Alejandro Fernández me resulta simpático, aunque cuando empieza a hablar en serio, claro, me escandalizo un poco. Pero es un parlamentario hábil, y demuestra que cree en lo que dice. Ser del PP en Catalunya requiere un punto de coraje, porque supone ir a la contra de algunos consensos básicos del país (de hecho, supone negar el país, al menos con esa denominación). Pero también es jugar con ventaja, porque el PP es un gran partido español, y España significa poder. Por eso los populares catalanes van por el Parlament estirados y satisfechos, como si en vez de tres diputados tuvieran treinta, como si sus votos valieran el triple. Esto es así porque, en el marco constitucional, Catalunya no es una entidad real, sino un fragmento de España; parte que no se explica sin el todo. El PP catalán no vale nada: vale lo que vale en España. Claro que, asumido esto, a Alejandro Fernández no debería sorprenderle que desde Madrid se lo quieran cargar a la brava, sin encomendarse a nadie, por desafiar el discurso oficial de Feijóo. Los líderes del PP catalán se ponen y quitan en Madrid, y eso es perfectamente coherente con la ideología del partido. Por eso la militancia catalana lo acepta sin protestar. El derecho a decidir ellos ni lo tienen ni lo quieren.
Si eso que los periodistas madrileños llaman Génova hace caer la guadaña, las bases populares verán desfilar a Fernández con plena conformidad, como antes vieron desfilar a Enric Millo o Alicia Sánchez-Camacho. Sin demasiada pena, tampoco, porque el partido cuida de los suyos, y ahora ambos mantienen un sueldo público, pese al papelón que hicieron durante el Procés. A Xavier García Albiol, en cambio, lo mantuvieron en Badalona cuando su nombre apareció en los papeles de Pandora y perdió la alcaldía: estaba seguro de que la recuperaría. Y lo ha hecho, con mayoría absoluta. Parte de su éxito se debe a que, a pesar de ser un pepero convencido, no ejerce mucho. Intenta estar por encima de las siglas, hacer caso al famoso consejo de Franco: “Haga como yo, no se meta en política”. Antes era más beligerante. Después del 1 de Octubre, siendo líder del PP catalán, fue a visitar a los policías virtuosos de la porra, para expresarles su solidaridad, pese a la indignación general.

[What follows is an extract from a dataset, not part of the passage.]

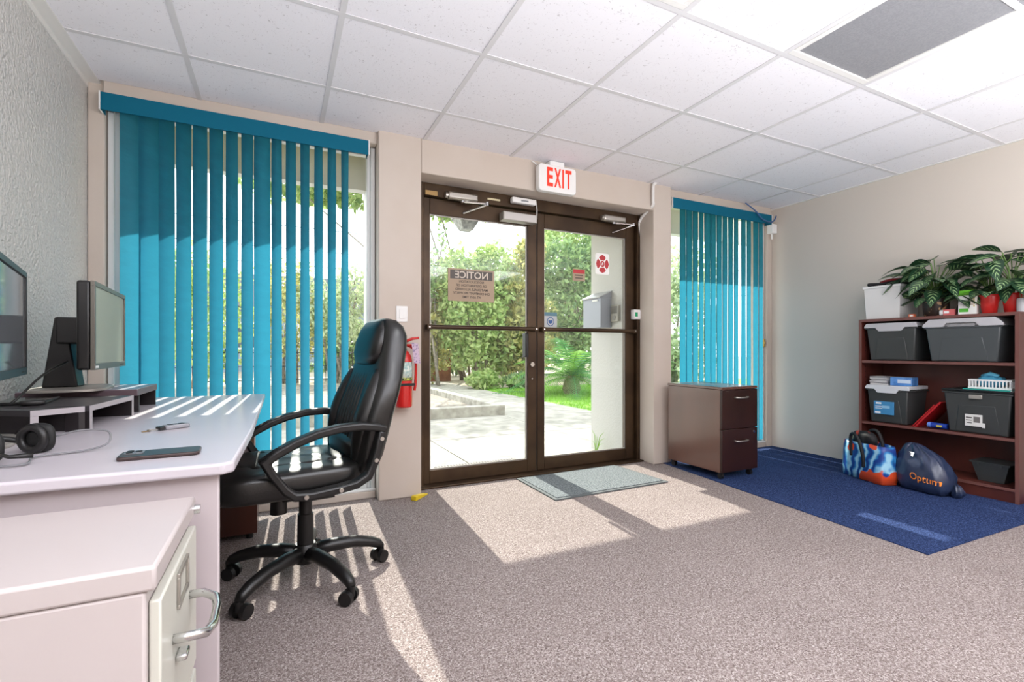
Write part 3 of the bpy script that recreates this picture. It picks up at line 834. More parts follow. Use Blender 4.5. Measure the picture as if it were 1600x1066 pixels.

Los peperos catalanes se sienten muy españoles, como todos sus compañeros del resto del Estado, y todos sonríen satisfechos cuando Ayuso dice que en Catalunya se discrimina a la gente con apellidos castellanos. O cuando Casado dice que a los niños se les prohíbe ir al baño si no hablan catalán. O cuando Moreno Bonilla pide a las empresas catalanas que huyan hacia Andalucía. O cuando Ana Rosa Quintana dice lo que sea. No se inmutan, ni se sienten interpelados. Ellos son también la parte de un todo. Nada más que eso.
Ahora les parece muy bien que Feijóo haga una campaña contra el uso del catalán en el Congreso, o en Europa. También celebran que el PP valenciano cuestione la unidad de la lengua. Y se emocionan oyendo a Aznar, que acaba de hacer un llamamiento a la revuelta nacional contra la amnistía de más de mil catalanes afectados por causas judiciales relacionadas con el Procés. Saldrán a la calle, en Barcelona, por todos estos motivos, y para evitar que Catalunya tenga privilegios. Y gritarán “¡Basta ya!”, como se gritaba contra los crímenes de ETA. Nos va a gustar más o menos, pero tienen todo el derecho: los militantes del PP catalán viven aquí. Son nuestros conciudadanos.
Supongo que todos estos peperos de Catalunya, si alguna vez oyen lo de “somos un solo pueblo”, sueltan grandes carcajadas. Y yo también.